Dame Maggie Smith, who has attacked Hollywood’s obsession with youth, is quite right to point up the blinkered nature of the cinema industry. From the evidence of Newquay, which I would say is pretty representative of this week’s showings across the UK, the only people who count at the movies seem to be horror junkies, or small children.

It’s not as if everyone over 50 wants to stay at home, watching people like Dame Maggie swishing about in Downton Abbey. My parents are avid cultural participants, for new stuff as well as old. They go and see all sorts of interesting new theatre; my mother is never happier than when investigating bizarre abstract art in some barren East London warehouse. Alright, they’re not quite on Twitter yet, but give it time.

Yet look at cinema offerings and you’d think such a demographic – the go-ahead grey pound, you could call it - simply doesn’t exist. Apart from those unchallenging King’s Speech-y type heritage films, which seem to loom up only every three years, almost nothing seems to be produced with this large (and growing) market in mind. This isn’t about festivals, where discerning movies are thick on the ground, but films that older audiences can see locally, regularly. I would have thought it was a no-brainer. This audience has money and time, plus they aren’t going to litter the place with popcorn.

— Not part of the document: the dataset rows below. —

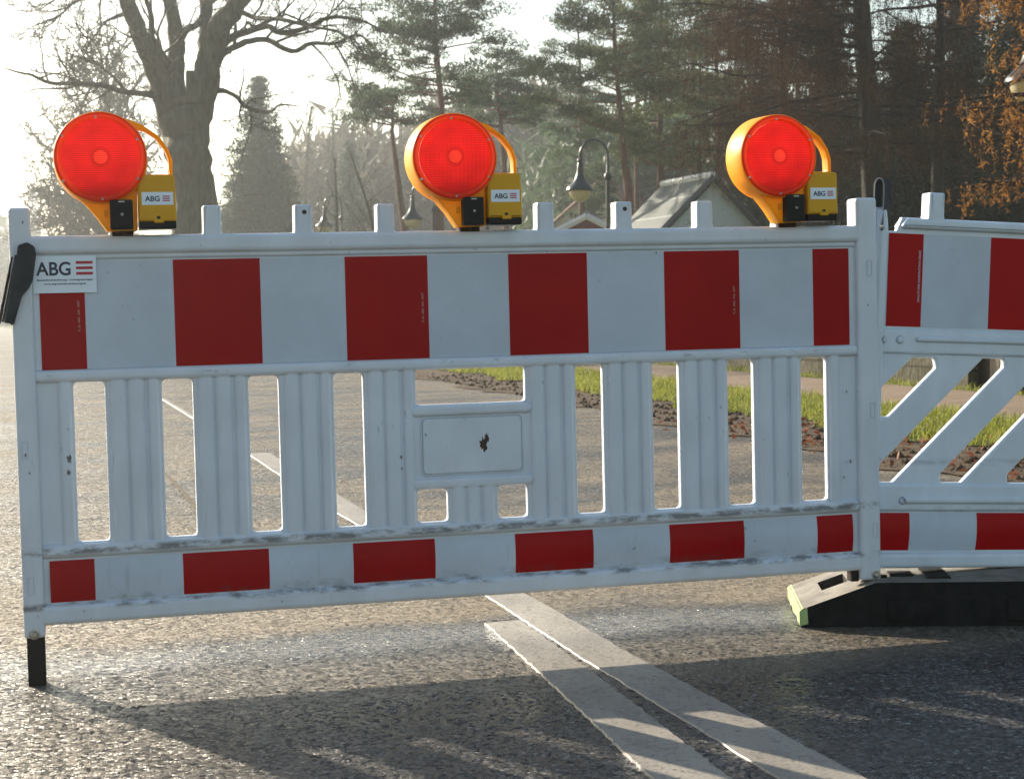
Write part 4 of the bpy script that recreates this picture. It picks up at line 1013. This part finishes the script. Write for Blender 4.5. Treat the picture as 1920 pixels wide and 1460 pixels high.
pine(1243, 50, -120, 330, 2.6, 55, 'tall pine with a straight reddish trunk behind the solar roof', [(1240, 480), (1239, 340), (1237, 200), (1240, 60), (1240, -120)], m=M_pine2, n_br=56)
pine(1300, 60, -160, 330, 2.6, 56, 'tall dark pine right behind the solar roof', n_br=40, m=M_pine, tr=.14)
pine(1355, 54, -160, 320, 2.6, 58, 'dark pine with a thin trunk above the ridge of the white house', n_br=46, m=M_pine, tr=.14)
pine(1200, 72, -60, 300, 2.8, 59, 'hazy pine in the gap between the curved trunk and the reddish trunk', n_br=34, m=M_pine)
pine(1410, 62, -160, 330, 3.0, 60, 'dark pine rising behind the right warning lamp', n_br=44, m=M_dkfir, tr=.15)

pine(1112, 68, 322, 425, 1.5, 62, 'young bushy pine in front of the beige cottage', n_br=22, tr=.07)
def spruce(px, D, ytop, halfw_px, seed, label, m=M_spruce, zb=.3, group='conifers in the background', rows=60, dens=1.5, name='spruce_tree', size=.22):
    b = stand(px, D); zt_ = (590-ytop)/FPX*D+.85; H = zt_-b[2]; W_ = halfw_px/FPX*D; rg = np.random.default_rng(seed); w = Wood()
    root = empty(name, b, label, 'tree', group); w.tube(np.array([b, b+[0, 0, H*.5], b+[0, 0, H]]), [.16, .09, .015], 7); C = []; 
    for k in range(rows):
        t = (k+.5*rg.random())/rows; z = b[2]+zb+(H-zb)*t; rad = W_*(1-t)**.85; nbr = int(6+16*(1-t))
        for a in rg.random(nbr)*6.283:
            L = rad*(.7+.45*rg.random())+.1; nn_ = max(2, int(L*3.5)); s_ = np.linspace(.25, 1, nn_)
            C.append(np.stack([b[0]+np.cos(a)*L*s_, b[1]+np.sin(a)*L*s_, z-.35*L*s_+.22*L*s_*s_+rg.normal(0, .05, nn_)], 1))
    C = np.concatenate(C); V = tri_cloud(C, np.array([.15, .15, .10]), max(3, int(12*dens)), size, rg, -.1, .16)
    w.build('trunk', M_barkd, root, b); tris('crown', V, m, root, b); return root
spruce(487, 78, 152, 118, 61, 'broad cone shaped spruce, pale with haze, right of the big bare tree')
spruce(655, 105, 268, 55, 62, 'small hazy spruce between the thin poplars and the pines', rows=34, dens=.8, size=.3)
spruce(1545, 46, 40, 120, 63, 'dark conifer behind the right warning lamp and its handle', M_dkfir, rows=52, dens=.8)
spruce(1690, 40, 60, 120, 64, 'dark conifer behind the loop strap of the slanting slot barrier', M_dkfir, rows=50, dens=.9)
spruce(1800, 44, -40, 140, 65, 'dark conifer in the gap behind the orange larch', M_dkfir, rows=60, dens=1.3)
spruce(1900, 40, -40, 120, 66, 'dark conifer at the right edge behind the orange larch', M_dkfir, rows=60, dens=1.3)
spruce(1440, 52, 120, 95, 67, 'dark conifer just behind the drum of the right warning lamp', M_dkfir, rows=50, dens=1.2)

def larch(px, D, ytop, ybot, reach, seed, label, m=M_brown, n_br=60, tr=.2, hang=.6, dens=1.0, dirc=None, trpath=None, size=.05, group='larches with hanging twigs', wid=.014, levels=None):
    b = stand(px, D); zt_ = (590-ytop)/FPX*D+.85; zb = (590-ybot)/FPX*D+.85; rg = np.random.default_rng(seed); w = Wood()
    root = empty('larch_tree', b, label, 'tree', group)
    if trpath: P = np.array([b]+[at(a, c, D) for a, c in trpath]); r_ = np.linspace(tr, tr*.45, len(P))
    else: P, r_ = wander(b, np.array([0, 0, 1.]), zt_-b[2], tr, tr*.3, rg, 9, .02, .1)
    w.tube(P, r_, 9); T = []; H_ = []
    for k in range(n_br):
        t = (k+rg.random())/n_br; z = zb+(zt_-zb)*t
        if levels: z = (590-levels[k % len(levels)]+rg.normal(0, 9))/FPX*D+.85
        j = min(max(np.searchsorted(P[:, 2], z), 1), len(P)-1)
        f = min(max((z-P[j-1, 2])/(P[j, 2]-P[j-1, 2]+1e-6), 0), 1); p = P[j-1]*(1-f)+P[j]*f
        a = rg.random()*6.28 if dirc is None else dirc+rg.normal(0, .55)
        L = reach*(.5+.6*rg.random()); Q, q = wander(p, np.array([math.cos(a), math.sin(a), -.05+.1*rg.random()]), L, .035, .008, rg, 9, .09, .0); w.tube(Q, q, 4)
        for s_ in range(int(L*6*dens)):
            tt = (.12+.88*rg.random())*8; i = min(int(tt), 7); c = Q[i]*(1-(tt-i))+Q[i+1]*(tt-i)
            sd_ = rg.normal(0, 1, 3)*[1, 1, .2]; Q2, q2 = wander(c, sd_+unit(Q[i+1]-Q[i])*.8, .25+.5*rg.random(), .006, .004, rg, 4, .2, -.12); w.tube(Q2, q2, 3)
            for c3 in (Q2[1], Q2[2], Q2[3], c):
                hl = hang*(.35+.9*rg.random()); m2 = 5; Z = np.linspace(0, 1, m2)
                cur = c3+np.stack([np.cumsum(rg.normal(0, .02, m2)), np.cumsum(rg.normal(0, .02, m2)), -hl*Z], 1)
                H_.append(cur); e = unit(rg.normal(0, 1, 3)*[1, 1, 0])*wid*.5
                for u_ in range(m2-1): T.append(np.array([cur[u_]-e, cur[u_]+e, cur[u_+1]]))
    C = np.concatenate(H_); V = tri_cloud(C, np.array([.02, .02, .05]), max(1, int(5*dens)), size, rg, -.3, .13)
    V = np.concatenate([V, np.array(T).reshape(-1, 3)])
    w.build('trunk', M_barkd, root, b); tris('crown', V, m, root, b); return root
larch(1622, 30, -160, 300, 3.0, 71, 'dark larch with a thick black trunk and brown hanging twigs, behind the right lamp', n_br=60, tr=.24, trpath=[(1640, 400), (1630, 200), (1618, 80), (1612, -40), (1606, -160)], hang=.5)
larch(1475, 34, -160, 290, 2.4, 72, 'brown larch left of the thick black trunk, above the right warning lamp', n_br=46, tr=.14, hang=.75)
larch(1760, 33, -160, 200, 2.4, 73, 'brown larch between the black trunk and the orange larch', n_br=40, tr=.16, hang=.5)
larch(2010, 20, -120, 420, 1.4, 74, 'orange needled larch reaching in from the right edge, lit by the sun', M_orange, n_br=22, levels=[-60, 20, 55, 120, 205, 262, 290, 370], tr=.16, hang=.22, dens=.75, dirc=math.pi-.1, size=.05, wid=.006)
bare_tree(1440, 26, 352, 1.7, 81, 'tangled dark bare bush in front of the white house wall', M_barkd, tr=.06, dens=1.5, minr=.004, first=.1, up=.02, name='bush')
bare_tree(1560, 27, 330, 1.6, 82, 'tangled dark bare bush below the right warning lamp box', M_barkd, tr=.06, dens=1.5, minr=.004, first=.1, up=.02, name='bush')

# far woods that read as one mass
def far_wood(name, px0, px1, D0_, D1_, ytopf, n, size, seed, m, label):
    rg = np.random.default_rng(seed); px = px0+(px1-px0)*rg.random(n); D = D0_+(D1_-D0_)*rg.random(n)
    P = []
    for a, d in zip(px, D):
        zt_ = (590-ytopf(a))/FPX*d+.85; b = at(a, 590, d); P.append((b[0], b[1], gz(b[0])+(zt_-gz(b[0]))*rg.random()**.8))
    P = np.array(P); V = tri_cloud(P, np.array([1.0, 1.0, 1.0])*size*1.6, 14, size, rg, .8, .12)
    o = tris(name, V, m, None, (0, 0, 0)); return props(o, label, 'woodland', kind='stuff')
fw = lambda a: 345+25*math.sin(a/37)+18*math.sin(a/13+1)+8*math.sin(a/5)-max(0, (a-690))*.35
far_wood('far_wood', 540, 1060, 120, 175, fw, 3800, 1.5, 91, M_wood, 'grey hazy mass of far woodland behind the lamps and pines')
far_wood('far_wood', 1040, 1420, 85, 125, lambda a: 335+20*math.sin(a/30)-.25*(a-1040), 3000, 1.0, 92, M_pine, 'dark pine woodland far behind the white house')
far_wood('far_wood', 1400, 2700, 60, 85, lambda a: 285+30*math.sin(a/23)+15*math.sin(a/7), 6500, .8, 93, M_dkfir, 'dark woodland closing the view behind the larches')
far_wood('far_wood', -260, 95, 170, 230, lambda a: 490+max(0, a-10)*.9+10*math.sin(a/9)+8*math.sin(a/23), 1500, 1.8, 94, M_pine, 'pale green line of trees beyond the road at the far left')
far_wood('hedge', 95, 560, 140, 190, lambda a: 545-max(0, a-330)*.35+8*math.sin(a/11), 1500, 1.5, 95, M_wood, 'low hazy hedge beyond the road behind the big bare tree')

# ------------------------------------------------------------------ haze: the air between
mh = bpy.data.materials.new('haze'); mh.use_nodes = True; nt = mh.node_tree; nt.nodes.clear()
out = nt.nodes.new('ShaderNodeOutputMaterial'); pv = nt.nodes.new('ShaderNodeVolumePrincipled')
pv.inputs['Color'].default_value = (.90, .95, .99, 1); pv.inputs['Density'].default_value = .00115; pv.inputs['Anisotropy'].default_value = .72
nt.links.new(pv.outputs[0], out.inputs['Volume'])
mb = MB(); mb.box(-445, 445, -45, 525, -12.5, 62); hz = mb.build('haze', mh, None, None)
props(hz, kind='stuff')
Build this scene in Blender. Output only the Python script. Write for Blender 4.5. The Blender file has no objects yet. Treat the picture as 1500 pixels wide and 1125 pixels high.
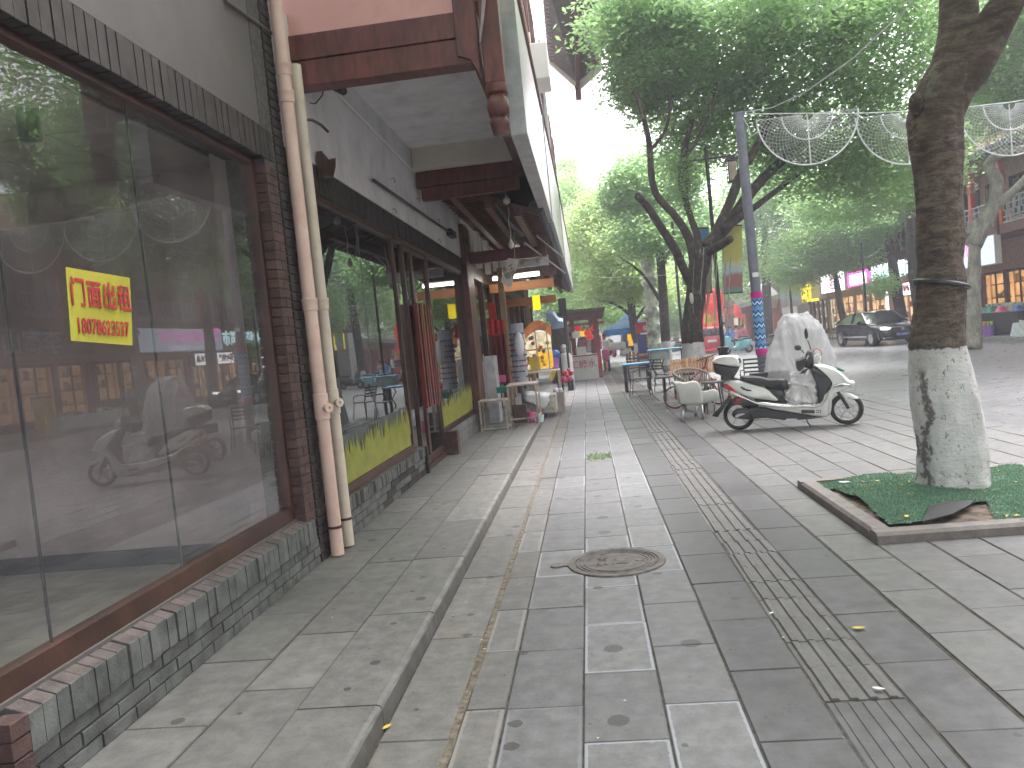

Of course, the books market is quite well aware of such an intelligent, discerning and hungry market. Who do you think actually reads all those biographies of Dickens, the latest by Pinker or Dawkins; even the meditations on sex by Alain de Botton? Certainly not anyone with school children. We haven’t got the energy for anything meatier than The Casual Vacancy. I warrant that Hilary Mantel’s latest triumph will be underneath quite a few festive trees this season, but with “Happy Christmas Granny and Grandad” in shaky capital letters on the wrapping paper.

Keeping the fox from the door

You’ve all seen those mad people who diligently feed pigeons with bag-loads of bread. Let me introduce you to the latest urban trend; fox feeding. Every morning at 5.15 precisely, a woman walks around the corner of my road and proceeds to feed at least six local foxes. With bread, it seems. This has happened so often that the beasts now wait for the delivery, like some vulpine version of Ocado. Nothing can be done about it, either. The council does not prohibit the feeding of vermin, although it admits that getting close to large animals with brushes might encourage them to “interact” with humans. Which is not good news. I wait for the doorbell to ring and to find Mr Tod elegantly languishing on my doorstep, hoping for a chicken sandwich.